EXERCISE AIM:
Return the whole listing, line for line, without the pictures in it.

##### DATA PROVIDED

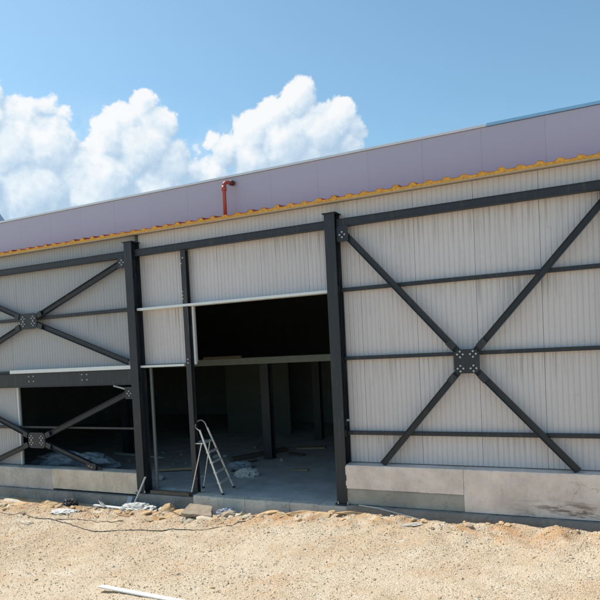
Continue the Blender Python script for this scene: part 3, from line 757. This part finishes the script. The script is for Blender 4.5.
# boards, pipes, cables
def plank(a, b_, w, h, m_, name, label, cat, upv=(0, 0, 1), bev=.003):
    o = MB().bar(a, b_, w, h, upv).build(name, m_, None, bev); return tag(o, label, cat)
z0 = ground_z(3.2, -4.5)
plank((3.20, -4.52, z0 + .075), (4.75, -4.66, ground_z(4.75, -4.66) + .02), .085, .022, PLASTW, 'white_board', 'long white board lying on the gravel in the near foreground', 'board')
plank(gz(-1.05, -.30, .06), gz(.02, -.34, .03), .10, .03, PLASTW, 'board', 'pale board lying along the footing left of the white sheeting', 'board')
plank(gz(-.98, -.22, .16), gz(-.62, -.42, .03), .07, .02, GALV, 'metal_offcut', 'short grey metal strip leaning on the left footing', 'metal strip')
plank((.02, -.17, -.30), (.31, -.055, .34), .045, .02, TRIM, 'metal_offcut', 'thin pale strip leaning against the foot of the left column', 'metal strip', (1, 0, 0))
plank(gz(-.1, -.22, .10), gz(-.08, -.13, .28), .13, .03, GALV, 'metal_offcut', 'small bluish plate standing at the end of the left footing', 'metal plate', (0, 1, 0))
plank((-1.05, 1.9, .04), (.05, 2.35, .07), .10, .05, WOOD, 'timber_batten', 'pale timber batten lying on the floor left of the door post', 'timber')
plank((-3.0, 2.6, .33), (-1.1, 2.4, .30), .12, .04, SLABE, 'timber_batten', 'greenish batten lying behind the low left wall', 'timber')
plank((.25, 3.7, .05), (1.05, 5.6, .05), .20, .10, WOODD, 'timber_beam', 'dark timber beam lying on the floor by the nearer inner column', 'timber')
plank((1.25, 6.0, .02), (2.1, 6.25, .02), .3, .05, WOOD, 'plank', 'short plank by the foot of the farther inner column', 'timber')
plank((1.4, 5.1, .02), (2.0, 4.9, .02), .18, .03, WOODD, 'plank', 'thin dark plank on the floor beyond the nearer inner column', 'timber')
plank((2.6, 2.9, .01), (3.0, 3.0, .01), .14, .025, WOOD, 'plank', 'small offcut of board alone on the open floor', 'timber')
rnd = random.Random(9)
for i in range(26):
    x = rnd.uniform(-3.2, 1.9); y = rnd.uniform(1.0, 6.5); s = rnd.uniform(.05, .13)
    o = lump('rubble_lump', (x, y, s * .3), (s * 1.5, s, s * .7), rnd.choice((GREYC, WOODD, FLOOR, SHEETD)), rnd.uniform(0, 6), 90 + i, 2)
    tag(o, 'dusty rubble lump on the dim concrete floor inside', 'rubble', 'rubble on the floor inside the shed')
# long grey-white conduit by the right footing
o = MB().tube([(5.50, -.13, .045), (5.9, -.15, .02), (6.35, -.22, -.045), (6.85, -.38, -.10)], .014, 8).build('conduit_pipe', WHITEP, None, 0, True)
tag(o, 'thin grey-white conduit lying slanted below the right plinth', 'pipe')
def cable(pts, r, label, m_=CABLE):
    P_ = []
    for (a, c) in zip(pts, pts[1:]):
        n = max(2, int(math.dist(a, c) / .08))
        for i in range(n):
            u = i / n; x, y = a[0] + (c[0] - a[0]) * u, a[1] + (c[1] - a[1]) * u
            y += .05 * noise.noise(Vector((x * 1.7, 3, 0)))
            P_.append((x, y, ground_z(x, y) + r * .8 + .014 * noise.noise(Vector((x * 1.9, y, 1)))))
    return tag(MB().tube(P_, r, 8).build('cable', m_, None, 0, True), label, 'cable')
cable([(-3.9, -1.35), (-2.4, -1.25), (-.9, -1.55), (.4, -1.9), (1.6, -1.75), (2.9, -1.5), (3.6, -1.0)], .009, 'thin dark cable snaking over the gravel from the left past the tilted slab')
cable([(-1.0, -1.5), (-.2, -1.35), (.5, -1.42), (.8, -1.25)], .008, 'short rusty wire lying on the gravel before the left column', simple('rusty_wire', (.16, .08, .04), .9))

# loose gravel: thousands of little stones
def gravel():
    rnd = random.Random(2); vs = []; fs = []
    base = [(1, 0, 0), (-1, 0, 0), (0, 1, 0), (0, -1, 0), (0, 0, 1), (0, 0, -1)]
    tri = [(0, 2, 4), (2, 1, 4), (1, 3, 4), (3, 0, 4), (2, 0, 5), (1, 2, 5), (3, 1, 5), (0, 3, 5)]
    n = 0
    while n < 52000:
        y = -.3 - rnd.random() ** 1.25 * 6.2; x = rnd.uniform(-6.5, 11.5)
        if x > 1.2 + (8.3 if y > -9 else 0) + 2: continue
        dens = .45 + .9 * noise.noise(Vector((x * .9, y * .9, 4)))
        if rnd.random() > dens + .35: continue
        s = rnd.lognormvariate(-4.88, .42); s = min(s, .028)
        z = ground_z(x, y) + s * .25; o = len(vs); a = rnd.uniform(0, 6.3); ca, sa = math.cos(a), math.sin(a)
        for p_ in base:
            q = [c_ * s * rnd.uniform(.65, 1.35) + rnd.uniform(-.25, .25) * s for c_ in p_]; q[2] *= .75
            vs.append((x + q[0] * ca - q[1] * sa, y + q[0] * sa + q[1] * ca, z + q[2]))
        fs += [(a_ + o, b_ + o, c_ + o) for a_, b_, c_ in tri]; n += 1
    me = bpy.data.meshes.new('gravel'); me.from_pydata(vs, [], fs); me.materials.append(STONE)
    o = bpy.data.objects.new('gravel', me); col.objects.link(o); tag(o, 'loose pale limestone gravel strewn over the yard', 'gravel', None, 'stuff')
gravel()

##########

RESULT OF THIS EXERCISE:
Continue the Blender Python script for this scene: part 3, from line 757. This part finishes the script. The script is for Blender 4.5.
# boards, pipes, cables
def plank(a, b_, w, h, m_, name, label, cat, upv=(0, 0, 1), bev=.003):
    o = MB().bar(a, b_, w, h, upv).build(name, m_, None, bev); return tag(o, label, cat)
z0 = ground_z(3.2, -4.5)
plank((3.20, -4.52, z0 + .075), (4.75, -4.66, ground_z(4.75, -4.66) + .02), .085, .022, PLASTW, 'white_board', 'long white board lying on the gravel in the near foreground', 'board')
plank(gz(-1.05, -.30, .06), gz(.02, -.34, .03), .10, .03, PLASTW, 'board', 'pale board lying along the footing left of the white sheeting', 'board')
plank(gz(-.98, -.22, .16), gz(-.62, -.42, .03), .07, .02, GALV, 'metal_offcut', 'short grey metal strip leaning on the left footing', 'metal strip')
plank((.02, -.17, -.30), (.31, -.055, .34), .045, .02, TRIM, 'metal_offcut', 'thin pale strip leaning against the foot of the left column', 'metal strip', (1, 0, 0))
plank(gz(-.1, -.22, .10), gz(-.08, -.13, .28), .13, .03, GALV, 'metal_offcut', 'small bluish plate standing at the end of the left footing', 'metal plate', (0, 1, 0))
plank((-1.05, 1.9, .04), (.05, 2.35, .07), .10, .05, WOOD, 'timber_batten', 'pale timber batten lying on the floor left of the door post', 'timber')
plank((-3.0, 2.6, .33), (-1.1, 2.4, .30), .12, .04, SLABE, 'timber_batten', 'greenish batten lying behind the low left wall', 'timber')
plank((.25, 3.7, .05), (1.05, 5.6, .05), .20, .10, WOODD, 'timber_beam', 'dark timber beam lying on the floor by the nearer inner column', 'timber')
plank((1.25, 6.0, .02), (2.1, 6.25, .02), .3, .05, WOOD, 'plank', 'short plank by the foot of the farther inner column', 'timber')
plank((1.4, 5.1, .02), (2.0, 4.9, .02), .18, .03, WOODD, 'plank', 'thin dark plank on the floor beyond the nearer inner column', 'timber')
plank((2.6, 2.9, .01), (3.0, 3.0, .01), .14, .025, WOOD, 'plank', 'small offcut of board alone on the open floor', 'timber')
rnd = random.Random(9)
for i in range(26):
    x = rnd.uniform(-3.2, 1.9); y = rnd.uniform(1.0, 6.5); s = rnd.uniform(.05, .13)
    o = lump('rubble_lump', (x, y, s * .3), (s * 1.5, s, s * .7), rnd.choice((GREYC, WOODD, FLOOR, SHEETD)), rnd.uniform(0, 6), 90 + i, 2)
    tag(o, 'dusty rubble lump on the dim concrete floor inside', 'rubble', 'rubble on the floor inside the shed')
# long grey-white conduit by the right footing
o = MB().tube([(5.50, -.13, .045), (5.9, -.15, .02), (6.35, -.22, -.045), (6.85, -.38, -.10)], .014, 8).build('conduit_pipe', WHITEP, None, 0, True)
tag(o, 'thin grey-white conduit lying slanted below the right plinth', 'pipe')
def cable(pts, r, label, m_=CABLE):
    P_ = []
    for (a, c) in zip(pts, pts[1:]):
        n = max(2, int(math.dist(a, c) / .08))
        for i in range(n):
            u = i / n; x, y = a[0] + (c[0] - a[0]) * u, a[1] + (c[1] - a[1]) * u
            y += .05 * noise.noise(Vector((x * 1.7, 3, 0)))
            P_.append((x, y, ground_z(x, y) + r * .8 + .014 * noise.noise(Vector((x * 1.9, y, 1)))))
    return tag(MB().tube(P_, r, 8).build('cable', m_, None, 0, True), label, 'cable')
cable([(-3.9, -1.35), (-2.4, -1.25), (-.9, -1.55), (.4, -1.9), (1.6, -1.75), (2.9, -1.5), (3.6, -1.0)], .009, 'thin dark cable snaking over the gravel from the left past the tilted slab')
cable([(-1.0, -1.5), (-.2, -1.35), (.5, -1.42), (.8, -1.25)], .008, 'short rusty wire lying on the gravel before the left column', simple('rusty_wire', (.16, .08, .04), .9))

# loose gravel: thousands of little stones
def gravel():
    rnd = random.Random(2); vs = []; fs = []
    base = [(1, 0, 0), (-1, 0, 0), (0, 1, 0), (0, -1, 0), (0, 0, 1), (0, 0, -1)]
    tri = [(0, 2, 4), (2, 1, 4), (1, 3, 4), (3, 0, 4), (2, 0, 5), (1, 2, 5), (3, 1, 5), (0, 3, 5)]
    n = 0
    while n < 52000:
        y = -.3 - rnd.random() ** 1.25 * 6.2; x = rnd.uniform(-6.5, 11.5)
        if x > 1.2 + (8.3 if y > -9 else 0) + 2: continue
        dens = .45 + .9 * noise.noise(Vector((x * .9, y * .9, 4)))
        if rnd.random() > dens + .35: continue
        s = rnd.lognormvariate(-4.88, .42); s = min(s, .028)
        z = ground_z(x, y) + s * .25; o = len(vs); a = rnd.uniform(0, 6.3); ca, sa = math.cos(a), math.sin(a)
        for p_ in base:
            q = [c_ * s * rnd.uniform(.65, 1.35) + rnd.uniform(-.25, .25) * s for c_ in p_]; q[2] *= .75
            vs.append((x + q[0] * ca - q[1] * sa, y + q[0] * sa + q[1] * ca, z + q[2]))
        fs += [(a_ + o, b_ + o, c_ + o) for a_, b_, c_ in tri]; n += 1
    me = bpy.data.meshes.new('gravel'); me.from_pydata(vs, [], fs); me.materials.append(STONE)
    o = bpy.data.objects.new('gravel', me); col.objects.link(o); tag(o, 'loose pale limestone gravel strewn over the yard', 'gravel', None, 'stuff')
gravel()